Your task is to retype each line of the data below exactly.
----- SUPPLIED INFORMATION
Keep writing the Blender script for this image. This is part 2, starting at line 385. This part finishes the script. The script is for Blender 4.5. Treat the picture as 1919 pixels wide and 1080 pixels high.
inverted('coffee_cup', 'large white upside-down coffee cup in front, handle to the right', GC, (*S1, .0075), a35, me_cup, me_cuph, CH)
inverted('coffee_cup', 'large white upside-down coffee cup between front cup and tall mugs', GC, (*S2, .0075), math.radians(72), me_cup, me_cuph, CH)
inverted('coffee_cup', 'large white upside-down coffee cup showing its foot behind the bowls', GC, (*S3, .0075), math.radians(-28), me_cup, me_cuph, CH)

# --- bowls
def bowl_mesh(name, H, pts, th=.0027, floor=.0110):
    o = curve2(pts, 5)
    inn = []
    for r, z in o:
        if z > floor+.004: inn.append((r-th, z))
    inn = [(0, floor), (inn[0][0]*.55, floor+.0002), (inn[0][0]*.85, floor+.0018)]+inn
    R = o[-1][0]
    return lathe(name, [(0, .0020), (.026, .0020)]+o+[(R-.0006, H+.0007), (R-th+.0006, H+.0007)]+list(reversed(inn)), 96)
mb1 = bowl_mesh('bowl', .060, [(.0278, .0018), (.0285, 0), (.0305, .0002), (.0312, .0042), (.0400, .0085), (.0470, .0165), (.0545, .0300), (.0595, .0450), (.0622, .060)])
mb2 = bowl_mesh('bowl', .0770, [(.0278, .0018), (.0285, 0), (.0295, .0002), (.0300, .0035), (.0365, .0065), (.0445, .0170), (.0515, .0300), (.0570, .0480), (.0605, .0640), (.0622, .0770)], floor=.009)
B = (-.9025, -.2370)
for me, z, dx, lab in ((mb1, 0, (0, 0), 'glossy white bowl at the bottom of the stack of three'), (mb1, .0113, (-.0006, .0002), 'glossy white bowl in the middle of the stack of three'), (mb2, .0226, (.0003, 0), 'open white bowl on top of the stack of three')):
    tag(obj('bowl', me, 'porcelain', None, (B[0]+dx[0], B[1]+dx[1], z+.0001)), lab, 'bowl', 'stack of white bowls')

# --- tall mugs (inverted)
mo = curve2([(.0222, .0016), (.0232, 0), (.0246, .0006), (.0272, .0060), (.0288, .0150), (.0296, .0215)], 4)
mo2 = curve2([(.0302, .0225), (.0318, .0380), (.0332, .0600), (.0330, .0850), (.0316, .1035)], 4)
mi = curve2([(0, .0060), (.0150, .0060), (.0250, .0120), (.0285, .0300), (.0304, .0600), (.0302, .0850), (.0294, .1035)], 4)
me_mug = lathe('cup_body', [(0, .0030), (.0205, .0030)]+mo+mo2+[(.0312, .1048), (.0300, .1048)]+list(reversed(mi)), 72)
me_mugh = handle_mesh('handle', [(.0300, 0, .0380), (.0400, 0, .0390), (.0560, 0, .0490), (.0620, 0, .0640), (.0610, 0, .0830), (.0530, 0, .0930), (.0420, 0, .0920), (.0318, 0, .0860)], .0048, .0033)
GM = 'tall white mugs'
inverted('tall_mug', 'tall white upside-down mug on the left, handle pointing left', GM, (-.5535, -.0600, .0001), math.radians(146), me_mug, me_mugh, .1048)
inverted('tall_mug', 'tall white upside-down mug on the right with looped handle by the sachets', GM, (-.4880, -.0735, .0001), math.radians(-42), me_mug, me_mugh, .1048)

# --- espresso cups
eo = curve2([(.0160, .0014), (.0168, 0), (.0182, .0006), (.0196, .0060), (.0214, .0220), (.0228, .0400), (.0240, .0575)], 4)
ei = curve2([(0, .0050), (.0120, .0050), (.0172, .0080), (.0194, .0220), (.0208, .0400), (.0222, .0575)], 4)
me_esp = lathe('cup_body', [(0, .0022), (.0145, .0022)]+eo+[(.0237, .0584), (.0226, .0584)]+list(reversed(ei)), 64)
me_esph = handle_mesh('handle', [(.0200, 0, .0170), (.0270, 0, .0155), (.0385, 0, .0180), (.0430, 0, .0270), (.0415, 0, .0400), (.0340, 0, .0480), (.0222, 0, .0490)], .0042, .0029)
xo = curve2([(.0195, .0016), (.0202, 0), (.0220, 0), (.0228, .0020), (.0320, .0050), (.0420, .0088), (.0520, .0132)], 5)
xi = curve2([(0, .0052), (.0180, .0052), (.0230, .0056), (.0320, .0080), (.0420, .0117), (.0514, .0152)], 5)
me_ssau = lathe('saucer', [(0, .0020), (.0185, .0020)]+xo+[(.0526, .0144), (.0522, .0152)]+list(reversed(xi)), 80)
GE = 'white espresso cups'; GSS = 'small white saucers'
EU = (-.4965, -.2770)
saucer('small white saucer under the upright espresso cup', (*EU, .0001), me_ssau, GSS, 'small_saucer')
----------
▸ COMPLETE OUTPUT:
Keep writing the Blender script for this image. This is part 2, starting at line 385. This part finishes the script. The script is for Blender 4.5. Treat the picture as 1919 pixels wide and 1080 pixels high.
inverted('coffee_cup', 'large white upside-down coffee cup in front, handle to the right', GC, (*S1, .0075), a35, me_cup, me_cuph, CH)
inverted('coffee_cup', 'large white upside-down coffee cup between front cup and tall mugs', GC, (*S2, .0075), math.radians(72), me_cup, me_cuph, CH)
inverted('coffee_cup', 'large white upside-down coffee cup showing its foot behind the bowls', GC, (*S3, .0075), math.radians(-28), me_cup, me_cuph, CH)

# --- bowls
def bowl_mesh(name, H, pts, th=.0027, floor=.0110):
    o = curve2(pts, 5)
    inn = []
    for r, z in o:
        if z > floor+.004: inn.append((r-th, z))
    inn = [(0, floor), (inn[0][0]*.55, floor+.0002), (inn[0][0]*.85, floor+.0018)]+inn
    R = o[-1][0]
    return lathe(name, [(0, .0020), (.026, .0020)]+o+[(R-.0006, H+.0007), (R-th+.0006, H+.0007)]+list(reversed(inn)), 96)
mb1 = bowl_mesh('bowl', .060, [(.0278, .0018), (.0285, 0), (.0305, .0002), (.0312, .0042), (.0400, .0085), (.0470, .0165), (.0545, .0300), (.0595, .0450), (.0622, .060)])
mb2 = bowl_mesh('bowl', .0770, [(.0278, .0018), (.0285, 0), (.0295, .0002), (.0300, .0035), (.0365, .0065), (.0445, .0170), (.0515, .0300), (.0570, .0480), (.0605, .0640), (.0622, .0770)], floor=.009)
B = (-.9025, -.2370)
for me, z, dx, lab in ((mb1, 0, (0, 0), 'glossy white bowl at the bottom of the stack of three'), (mb1, .0113, (-.0006, .0002), 'glossy white bowl in the middle of the stack of three'), (mb2, .0226, (.0003, 0), 'open white bowl on top of the stack of three')):
    tag(obj('bowl', me, 'porcelain', None, (B[0]+dx[0], B[1]+dx[1], z+.0001)), lab, 'bowl', 'stack of white bowls')

# --- tall mugs (inverted)
mo = curve2([(.0222, .0016), (.0232, 0), (.0246, .0006), (.0272, .0060), (.0288, .0150), (.0296, .0215)], 4)
mo2 = curve2([(.0302, .0225), (.0318, .0380), (.0332, .0600), (.0330, .0850), (.0316, .1035)], 4)
mi = curve2([(0, .0060), (.0150, .0060), (.0250, .0120), (.0285, .0300), (.0304, .0600), (.0302, .0850), (.0294, .1035)], 4)
me_mug = lathe('cup_body', [(0, .0030), (.0205, .0030)]+mo+mo2+[(.0312, .1048), (.0300, .1048)]+list(reversed(mi)), 72)
me_mugh = handle_mesh('handle', [(.0300, 0, .0380), (.0400, 0, .0390), (.0560, 0, .0490), (.0620, 0, .0640), (.0610, 0, .0830), (.0530, 0, .0930), (.0420, 0, .0920), (.0318, 0, .0860)], .0048, .0033)
GM = 'tall white mugs'
inverted('tall_mug', 'tall white upside-down mug on the left, handle pointing left', GM, (-.5535, -.0600, .0001), math.radians(146), me_mug, me_mugh, .1048)
inverted('tall_mug', 'tall white upside-down mug on the right with looped handle by the sachets', GM, (-.4880, -.0735, .0001), math.radians(-42), me_mug, me_mugh, .1048)

# --- espresso cups
eo = curve2([(.0160, .0014), (.0168, 0), (.0182, .0006), (.0196, .0060), (.0214, .0220), (.0228, .0400), (.0240, .0575)], 4)
ei = curve2([(0, .0050), (.0120, .0050), (.0172, .0080), (.0194, .0220), (.0208, .0400), (.0222, .0575)], 4)
me_esp = lathe('cup_body', [(0, .0022), (.0145, .0022)]+eo+[(.0237, .0584), (.0226, .0584)]+list(reversed(ei)), 64)
me_esph = handle_mesh('handle', [(.0200, 0, .0170), (.0270, 0, .0155), (.0385, 0, .0180), (.0430, 0, .0270), (.0415, 0, .0400), (.0340, 0, .0480), (.0222, 0, .0490)], .0042, .0029)
xo = curve2([(.0195, .0016), (.0202, 0), (.0220, 0), (.0228, .0020), (.0320, .0050), (.0420, .0088), (.0520, .0132)], 5)
xi = curve2([(0, .0052), (.0180, .0052), (.0230, .0056), (.0320, .0080), (.0420, .0117), (.0514, .0152)], 5)
me_ssau = lathe('saucer', [(0, .0020), (.0185, .0020)]+xo+[(.0526, .0144), (.0522, .0152)]+list(reversed(xi)), 80)
GE = 'white espresso cups'; GSS = 'small white saucers'
EU = (-.4965, -.2770)
saucer('small white saucer under the upright espresso cup', (*EU, .0001), me_ssau, GSS, 'small_saucer')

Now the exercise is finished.